В поисках истины их не устраивает бесчувственно-немая, логическая достоверность знания. В мире отвлеченных идей и мысленных сущностей они чувствуют себя как в царстве теней. Тяга к чувственно-непосредственному, к целостно-живому ощущению бытия возвращает их к жизни; туда же они переносят и свою философию. Для них истина-предмет воли и деятельности; они обретают ее в живом, практическом контакте с людским окружением. Зуд пророческого служения раздирает их душу: им обязательно надо проповедовать, чему-то учить. Философия для них – не более как самоотверженное учительство, урок жизни, преподанный ближнему для его исправления или спасения. Они сами становятся глашатаями своих идей и верований. Обычное местопребывание их – городская рыночная площадь, шумная греческая агора. Подобно Сократу, они принимают на себя роль назойливого овода, высшими силами приставленного к людям для того, чтобы постоянно тревожить их укусами и не давать им опуститься до животного состояния. Суть их воззрений не в книгах, а в личной жизни, в той деятельной миссии, которую они взяли на себя как наставники человечества. Если им и случается сочинять книги, то писательство при этом никогда не переходит в долг или излюбленное ремесло.
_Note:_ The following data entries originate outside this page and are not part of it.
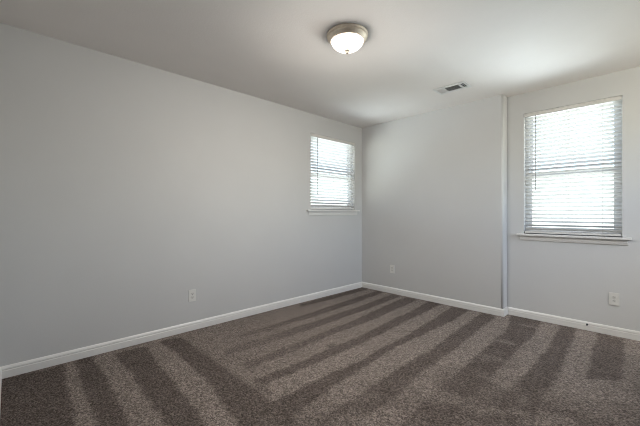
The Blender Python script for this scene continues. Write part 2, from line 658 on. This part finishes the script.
# ------------------------------------------------------------------ baseboards
BB = [(0, 0), (0.015, 0), (0.015, 0.056), (0.0115, 0.060), (0.0115, 0.063), (0.014, 0.066), (0.013, 0.076),
      (0.009, 0.084), (0.005, 0.090), (0, 0.092)]


def baseboard(name, path, label, pre=None, post=None):
    bm = bmesh.new()
    sweep(bm, path, BB, pre, post)
    struct(finish(name, bm, M_TRIM), label, 'baseboard')


# room is on the left when walking: right wall -> back -> left -> front
baseboard('baseboard_right', [(XR, YF), (XR, YA)], 'white baseboard along the right wall', pre=(DOOR[1], YF), post=(XJ, YA))
baseboard('baseboard_back_right', [(XR, YA), (XJ, YA)], 'white baseboard under the large window', pre=(XR, YF), post=(XJ, YB))
baseboard('baseboard_back', [(XJ, YA), (XJ, YB), (XL, YB)], 'white baseboard along the projecting back wall, turning its corner',
          pre=(XR, YA), post=(XL, YF))
baseboard('baseboard_left', [(XL, YB), (XL, YF)], 'white baseboard along the long left wall', pre=(XJ, YB), post=(DOOR[0], YF))
baseboard('baseboard_front', [(XL, YF), (DOOR[0] - 0.06, YF)], 'white baseboard beside the doorway', pre=(XL, YB))


# ------------------------------------------------------------------ windows
def build_window(name, loc, rotz, width, z0, z1, label, horn, stool_drop, apron_drop):
    """local frame: x along the wall (origin mid opening), +y into the room, y=0 wall face"""
    root = empty(name, loc, rotz, label, 'window', kind='structure')
    w = width / 2
    hgt = z1 - z0
    mid = z0 + hgt * 0.475
    # vinyl frame near the outside face
    fy0, fy1 = -T + 0.005, -T + 0.075
    fw = 0.035
    bm = boxes((-w, -w + fw, fy0, fy1, z0, z1), (w - fw, w, fy0, fy1, z0, z1),
               (-w + fw, w - fw, fy0, fy1, z1 - fw, z1), (-w + fw, w - fw, fy0, fy1, z0, z0 + fw))
    finish('window_frame', bm, M_VINYL, root, bevel=0.003)
    iw = w - fw
    sw = 0.035

    def sash(nm, y0, y1, a, b, top, bot):
        bm = boxes((-iw, -iw + sw, y0, y1, a, b), (iw - sw, iw, y0, y1, a, b),
                   (-iw + sw, iw - sw, y0, y1, b - top, b), (-iw + sw, iw - sw, y0, y1, a, a + bot))
        s = finish(nm, bm, M_VINYL, root, bevel=0.002)
        ym = (y0 + y1) / 2
        bm = boxes((-iw + sw, iw - sw, ym - 0.003, ym + 0.003, a + bot, b - top))
        finish('glass_pane', bm, M_GLASS, s)
        return s
    sash('upper_sash', fy0 + 0.008, fy0 + 0.032, mid - 0.026, z1 - fw, 0.03, 0.054)
    low = sash('lower_sash', fy0 + 0.036, fy0 + 0.062, z0 + fw, mid + 0.028, 0.056, 0.045)
    # sash lock on the meeting rail
    bm = bmesh.new()
    lathe(bm, [(0, 0.012), (0.012, 0.011), (0.014, 0.0), (0, 0)], 16)
    box(bm, -0.004, 0.034, -0.005, 0.005, 0.006, 0.014)
    finish('sash_lock', bm, M_VINYL, low, loc=(0, fy0 + 0.049, mid + 0.028))
    # stool with horns and apron below it
    bm = boxes((-w, w, -T + 0.075, 0.0, z0 - stool_drop, z0), (-w - horn, w + horn, 0.0, 0.045, z0 - stool_drop, z0))
    finish('window_stool', bm, M_TRIM, root, bevel=0.005, seg=3)
    bm = bmesh.new()
    a1 = z0 - stool_drop
    a0 = a1 - apron_drop
    ah = w + horn - 0.028
    prof = [(0, a0), (0.006, a0), (0.010, a0 + 0.006), (0.012, a0 + 0.016), (0.015, a0 + 0.024), (0.015, a1), (0, a1)]
    A = [bm.verts.new((-ah, y, z)) for y, z in prof]
    B = [bm.verts.new((ah, y, z)) for y, z in prof]
    for i in range(len(prof)):
        j = (i + 1) % len(prof)
        bm.faces.new((A[i], A[j], B[j], B[i]))
    bm.faces.new(A[::-1])
    bm.faces.new(B)
    finish('apron', bm, M_TRIM, root)
    return root


def build_blind(name, loc, rotz, width, z0, z1, label, tilt, wand_x, wand_len, pitch=0.0443):
    """local frame as for the window; hangs inside the opening"""
    root = empty(name, loc, rotz, label, 'blind', 'window blinds')
    w = width / 2 - 0.006
    yc = -0.033
    # headrail and its valance
    bm = boxes((-w, w, yc - 0.024, yc + 0.024, z1 - 0.044, z1 - 0.002))
    finish('headrail', bm, M_SLAT, root, bevel=0.002)
    bm = bmesh.new()
    vz0, vz1 = z1 - 0.047, z1 - 0.004
    prof = [(-0.006, vz0), (0.002, vz0), (0.006, vz0 + 0.006), (0.004, vz0 + 0.012), (0.004, vz1 - 0.012),
            (0.007, vz1 - 0.006), (0.004, vz1), (-0.006, vz1)]
    A = [bm.verts.new((-w, y, z)) for y, z in prof]
    B = [bm.verts.new((w, y, z)) for y, z in prof]
    for i in range(len(prof)):
        j = (i + 1) % len(prof)
        bm.faces.new((A[i], A[j], B[j], B[i]))
    bm.faces.new(A[::-1])
    bm.faces.new(B)
    finish('valance', bm, M_WALLV, root)
    # slats: 50 mm, slightly crowned, tilted
    bz = z0 + 0.022
    top = z1 - 0.068
    n = int(round((top - (bz + 0.036)) / pitch)) + 1
    bm = bmesh.new()
    zs = []
    ct, stt = math.cos(tilt), math.sin(tilt)
    for k in range(n):
        zc = top - k * (top - (bz + 0.036)) / (n - 1)
        zs.append(zc)
        pts = []
        for t in range(7):
            u = -0.025 + 0.05 * t / 6
            crown = 0.0025 * (1 - (u / 0.025) ** 2)
            pts.append((u, crown + 0.0014))
        for t in range(6, -1, -1):
            u = -0.025 + 0.05 * t / 6
            crown = 0.0025 * (1 - (u / 0.025) ** 2)
            pts.append((u, crown - 0.0014))
        P = [(yc + u * ct + v * stt, zc - u * stt + v * ct) for u, v in pts]
        A = [bm.verts.new((-w + 0.002, y, z)) for y, z in P]
        B = [bm.verts.new((w - 0.002, y, z)) for y, z in P]
        m_ = len(P)
        for i in range(m_):
            j = (i + 1) % m_
            bm.faces.new((A[i], A[j], B[j], B[i]))
        bm.faces.new(A[::-1])
        bm.faces.new(B)
    finish('slats', bm, M_SLAT, root)
    bm = boxes((-w + 0.002, w - 0.002, yc - 0.025, yc + 0.025, bz - 0.012, bz + 0.008))
    finish('bottom_rail', bm, M_SLAT, root, bevel=0.003)
    for xx in (-w + 0.15, 0.0, w - 0.15):
        bm = bmesh.new()
        for yy in (yc - 0.0285, yc + 0.0285):
            tube(bm, [(xx, yy, z1 - 0.046), (xx, yy, bz + 0.002)], 0.0009, 6)
        for zc in zs:
            tube(bm, [(xx, yc - 0.0285, zc - 0.0285 * -stt - 0.004), (xx, yc + 0.0285, zc - 0.0285 * stt - 0.004)], 0.0006, 5)
        finish('ladder_cord', bm, M_CORD, root)
    # tilt wand
    bm = bmesh.new()
    yw = 0.010
    zt = z1 - 0.05
    tube(bm, [(wand_x, yc + 0.02, zt + 0.012), (wand_x, yw - 0.004, zt + 0.008), (wand_x, yw, zt - 0.006)], 0.002, 8)
    tube(bm, [(wand_x, yw, zt - 0.006), (wand_x, yw + 0.002, zt - wand_len)], 0.0042, 6)
    tube(bm, [(wand_x, yw + 0.002, zt - wand_len), (wand_x, yw + 0.002, zt - wand_len - 0.03)], 0.0058, 8)
    finish('tilt_wand', bm, M_WAND, root)
    return root


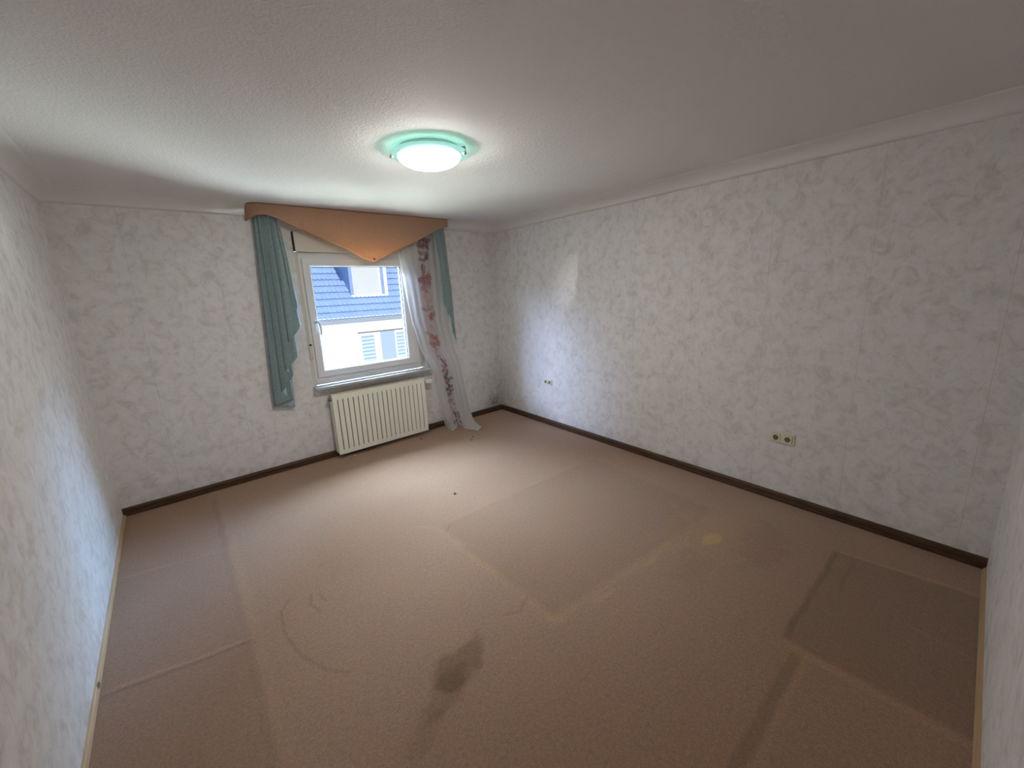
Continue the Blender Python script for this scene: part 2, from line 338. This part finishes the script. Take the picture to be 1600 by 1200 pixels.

Их письменные труды – что бы они ни писали – не имеют самостоятельной, безотносительной к их личной жизни ценности. Их слово и суждение неотчуждаемо срослись с их прирожденной подвижностью, с даром внутренне неизбежного участия в общем человеческом деле. Они вообще могут, подобно Сократу, ничего не писать, не переставая при этом созидать философию, ибо последняя для них в конце концов оказывается не более чем «образом жизненного пути ее создателя» (Рильке). К логике они не имеют никакого вкуса и интереса. Абстрактная теория в их глазах не представляет никакого интереса. Вместо знания-мудрости над всем их существом властвует Любовь, Эрос как любовная, мучительная тоска по живому, практически-деятельному осуществлению идей и идеалов, стремление «родить в прекрасном как телесно, так и духовно» (Платон, Пир 206 b).